Hosts England were up against Australia at Headingley for the first semi-finals. June 18 turned out to be the Gilmour’s day. Expected to be just a back-up bowler for bowlers like Dennis Lillee and Jeff Thomson, the 24-year-old left-arm seamer from New South Wales ripped through England batting line-up, paving the way for Australia's march into the final.

Bowling ahead of Thomson and Max Walker, Gilmour blasted out the top five batsmen - formidable names like Dennis Amiss, Barry Wood, Keith Fletcher, Tony Greig, Frank Hayes - and then later took care of Alan Knott, no mean batsman himself. He finished with bowling figures of 12-6-14-6.

in the second semis, Clive Lloyd inserted New Zealand into bat at the Oval. New Zealand batsmen find themselves in a tense strugglr against the hostile attack and could only pile 158 on the board.
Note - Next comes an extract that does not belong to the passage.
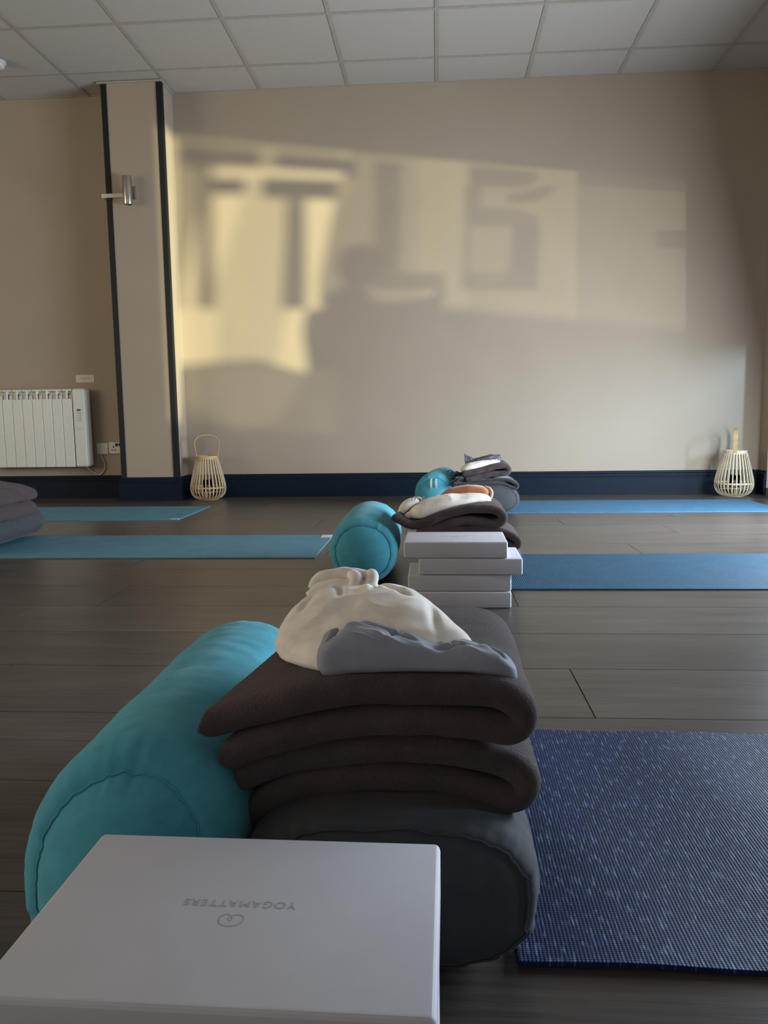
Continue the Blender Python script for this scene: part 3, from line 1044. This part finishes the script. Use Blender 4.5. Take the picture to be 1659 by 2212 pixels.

In reply, West Indies reached the target with over 20 overs to spare, thanks to a winning stand of 125 by Gordon Greenidge and Alvin Kallicharran.

The stage was set. Over 25,000 spectators were at the ground on June 21, a record pounds 66,400 in form of gate receipts earned. The public wasn't let down. An exhilarating finish to an action-packed fortnight it indeed was. Australian skipper Ian Chappell won the toss and promptly put West Indies in. His moved seemed to pay rich dividends with opposition struggling at 50/3; Fredericks hooked a bouncer high over fine leg for maximum only to lose his balance and tread on his wicket., Kallicharran caught-behind off Gilmour and Greenidge falling to Thomson.

Then came Lloyd led the Windies challenge with a magnificent 102, made in just 85 deliveries and studded with two sixes and 12 boundaries, to enable the side post 291 for eight in the allotted 60 overs. He reached his 50 off 52 balls and moved to his 100 off 82 deliveries. He was able supported by Rohan Kanhai (55), who played a second fiddle role to picture perfection in the 149-run fourth-wicket stand. At the fag end, Julien and Boyce boosted the West Indian score to 291.

Australian started the run chase in a positive fashion with Alan Turner and Ian Chappell scoring runs at good pace. Aussie progress was decelerated down by some brilliant West Indian fielding with Viv Richards effecting three run-outs that gave Lloyd men the edge. Jeff Thompson and Deniss Lillee added 41 runs for the tenth wicket by throwing their bats before another run-out settled the matters. Aussies finally fell short by 17 runs and Lloyd deservedly won the man of the match award of 200 pounds and received the Cup from the President of the MCC, Prince Phillip.